Well, the answer is in this statement made on 14 January 2015 in Neak Loeurng: “If Hun Sen hadn’t been willing to enter the tigers’ den how could we have caught the tigers?” Here is the link:

http://www.theguardian.com/world/2015/jan/14/hun-sen-cambodias-prime-minister-marks-30-years-of-hardline-rule

Victor Hugo facilitated your task with his famous: “Dis moi qui tu aimes, je te dirai qui tu es.”

It is a very clever imagination to use analogy to make a point or to impress light-minded Khmer John Doe, especially by referring to a tiger, known in Chinese literature as the mightiest beast of the jungle.

This is the Chinese idiom about “tiger”: “不入虎穴,焉得虎子” (pronunciation: bù rù hǔ xué, yān dé hǔ zǐ) meaning: “How do you catch the tiger cub without entering the tiger’s lair?”

You, Kacvey, must find out the subtle nuances between the 14 January statement and the Chinese idiom.

Once that’s done, you might ask yourself these questions:

– Who are these “we”?

– Wasn’t “we” Khmer Rouge tigers themselves?

– Was “we” able to catch the tiger alone without the help from “them” of Yuè Nán (越南)?

– For that assistance, how much and for how long the Land of the Khmers was forever made to owe and to reward “them” of Yuè Nán?

– Where are, then and now, those tigers that “we” had caught, with the exception of the 3 currently at the ECCC cage?

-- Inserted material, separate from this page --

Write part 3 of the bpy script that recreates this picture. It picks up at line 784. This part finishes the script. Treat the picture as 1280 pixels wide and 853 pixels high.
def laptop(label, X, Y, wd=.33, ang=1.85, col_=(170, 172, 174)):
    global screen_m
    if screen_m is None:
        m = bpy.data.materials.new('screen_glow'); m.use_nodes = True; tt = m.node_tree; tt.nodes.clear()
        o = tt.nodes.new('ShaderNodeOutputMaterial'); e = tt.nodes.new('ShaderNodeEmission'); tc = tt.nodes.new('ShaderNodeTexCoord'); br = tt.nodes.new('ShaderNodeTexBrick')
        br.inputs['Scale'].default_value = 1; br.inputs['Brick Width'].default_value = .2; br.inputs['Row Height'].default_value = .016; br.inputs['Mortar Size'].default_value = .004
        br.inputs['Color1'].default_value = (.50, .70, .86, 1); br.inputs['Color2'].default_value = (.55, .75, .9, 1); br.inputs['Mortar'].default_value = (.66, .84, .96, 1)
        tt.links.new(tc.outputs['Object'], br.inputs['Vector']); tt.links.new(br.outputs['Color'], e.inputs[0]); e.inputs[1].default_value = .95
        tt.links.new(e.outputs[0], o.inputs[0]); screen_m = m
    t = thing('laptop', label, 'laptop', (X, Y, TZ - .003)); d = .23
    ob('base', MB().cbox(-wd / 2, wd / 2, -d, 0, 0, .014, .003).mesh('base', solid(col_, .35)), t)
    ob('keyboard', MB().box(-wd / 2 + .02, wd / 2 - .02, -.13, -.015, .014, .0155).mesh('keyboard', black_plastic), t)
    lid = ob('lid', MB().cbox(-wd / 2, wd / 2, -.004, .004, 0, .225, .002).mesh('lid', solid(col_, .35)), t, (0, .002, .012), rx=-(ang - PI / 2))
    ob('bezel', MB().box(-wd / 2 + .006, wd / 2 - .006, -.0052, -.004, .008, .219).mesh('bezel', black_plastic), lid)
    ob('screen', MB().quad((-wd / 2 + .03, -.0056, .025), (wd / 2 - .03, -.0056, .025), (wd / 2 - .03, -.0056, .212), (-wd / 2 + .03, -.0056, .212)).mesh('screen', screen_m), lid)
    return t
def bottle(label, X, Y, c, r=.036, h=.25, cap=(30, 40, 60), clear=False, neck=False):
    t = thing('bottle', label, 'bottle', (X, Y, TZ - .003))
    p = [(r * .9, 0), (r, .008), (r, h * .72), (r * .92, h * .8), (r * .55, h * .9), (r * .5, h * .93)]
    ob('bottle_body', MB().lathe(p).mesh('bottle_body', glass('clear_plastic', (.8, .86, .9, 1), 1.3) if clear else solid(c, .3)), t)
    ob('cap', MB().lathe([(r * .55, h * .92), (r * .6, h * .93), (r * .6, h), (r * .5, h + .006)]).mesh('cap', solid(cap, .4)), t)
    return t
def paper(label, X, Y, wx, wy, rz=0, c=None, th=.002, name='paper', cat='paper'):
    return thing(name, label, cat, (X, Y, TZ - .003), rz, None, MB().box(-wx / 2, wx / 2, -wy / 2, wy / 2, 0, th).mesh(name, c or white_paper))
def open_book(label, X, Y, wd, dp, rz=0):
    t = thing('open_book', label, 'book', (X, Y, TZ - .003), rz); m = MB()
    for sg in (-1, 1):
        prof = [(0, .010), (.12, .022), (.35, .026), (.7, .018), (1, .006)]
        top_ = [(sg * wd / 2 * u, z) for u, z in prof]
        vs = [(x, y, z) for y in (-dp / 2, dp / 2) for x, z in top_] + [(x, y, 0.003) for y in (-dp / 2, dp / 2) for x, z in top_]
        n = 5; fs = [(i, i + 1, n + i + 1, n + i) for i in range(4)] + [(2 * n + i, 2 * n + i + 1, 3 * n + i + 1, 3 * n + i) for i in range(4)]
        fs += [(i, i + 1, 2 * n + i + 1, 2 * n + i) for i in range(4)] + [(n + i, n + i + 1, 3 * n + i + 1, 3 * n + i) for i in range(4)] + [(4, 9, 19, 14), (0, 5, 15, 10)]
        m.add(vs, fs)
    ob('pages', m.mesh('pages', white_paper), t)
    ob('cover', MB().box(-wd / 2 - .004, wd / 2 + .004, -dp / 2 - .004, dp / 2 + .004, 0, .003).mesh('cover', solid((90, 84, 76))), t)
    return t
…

– Why does “we” behave like a butterfly which forgets that once it was a worm?

There is also another Chinese saying for those who ride the tigers: “势成骑虎” (pronunciation: shì chéng qí hǔ) meaning: “If you ride a tiger, it’s hard to get off.” He who drinks power gets drunk with power, at any age, 63 or 90!

Regardless of how pertly self-assertive one is, nothing is permanent. Tiger, like its prey, has only one life, even the mighty Liu Bei’s five great tiger-generals 五虎将  (wǔ hǔ jiàng): Guan Yu  关羽, Zhang Fei  张飞, Zhao Yun  赵云, Ma Chao  马超 and Huang Zhong  黄忠, of the “Romance of the Three Kingdoms” (三国).